SCO (Synchronous Connection Oriented) is the correct Bluetooth profile for VoIP — it provides bidirectional mono audio at 8/16 kHz with ~30ms latency. A2DP (stereo, high-quality) is unidirectional and adds 100-200ms of buffering, making it unsuitable for real-time voice.

On API 31+ (Android 12), we use the modern setCommunicationDevice(AudioDeviceInfo) API to route audio to the BT SCO device. The deprecated startBluetoothSco() + setBluetoothScoOn() path is used as fallback on older APIs. setBluetoothScoOn() is silently rejected on Android 12+ for non-system apps.

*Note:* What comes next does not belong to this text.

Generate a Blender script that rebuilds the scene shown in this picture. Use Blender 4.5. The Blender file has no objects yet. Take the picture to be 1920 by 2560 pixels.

BT SCO devices only support 8/16kHz sample rates, but our pipeline runs at 48kHz. When BT is active, Oboe opens in BT mode (bt_active=1): capture skips setSampleRate(48000) and setInputPreset(VoiceCommunication), letting the system open at the device's native rate. Oboe's SampleRateConversionQuality::Best resamples to/from 48kHz for our ring buffers.

Two app variants

Both the native Kotlin app (AudioRouteManager.kt) and the Tauri app (android_audio.rs JNI bridge) support BT SCO routing. The native app uses AudioDeviceCallback for automatic device detection; the Tauri app uses getAvailableCommunicationDevices() (API 31+) or getDevices() on demand.

Network Change Response

The AdaptiveQualityController in wzp-proto reacts to network transport changes signaled via signal_network_change(NetworkContext):

Transition	Response
WiFi → Cellular	Preemptive 1-tier quality downgrade + 10s FEC boost
Cellular → WiFi	FEC boost only (quality recovers via normal adaptive logic)
Any change	Reset hysteresis counters to avoid stale state

On Android, NetworkMonitor.kt wraps ConnectivityManager.NetworkCallback and classifies the transport type using bandwidth heuristics (no READ_PHONE_STATE needed). The classification is delivered to the Rust engine via JNI → AtomicU8 → recv task polling — the same lock-free cross-task signaling pattern used for adaptive profile switches.

Cellular generation heuristics

Downstream bandwidth	Classification
>= 100 Mbps	5G NR
>= 10 Mbps	LTE
< 10 Mbps	3G or worse

These thresholds are conservative. Carriers over-report bandwidth, but for VoIP quality decisions the exact generation matters less than the rough category.

Build Requirements

• Rust 1.85+ (2024 edition)
• Linux: cmake, pkg-config, libasound2-dev (for audio feature)
• macOS: Xcode command line tools (CoreAudio included)
• Android: NDK 26.1 (r26b), cmake 3.25-3.28 (system package)

Android APK Builds

# arm64 only (default, 25MB release APK)
./scripts/build-tauri-android.sh --init --release --arch arm64

# armv7 only (smaller devices)
./scripts/build-tauri-android.sh --init --release --arch armv7

# both architectures as separate APKs
./scripts/build-tauri-android.sh --init --release --arch all

Release APKs are signed with android/keystore/wzp-release.jks via apksigner. Per-arch builds produce separate APKs (~25MB each vs ~50MB universal) for easier sharing with testers.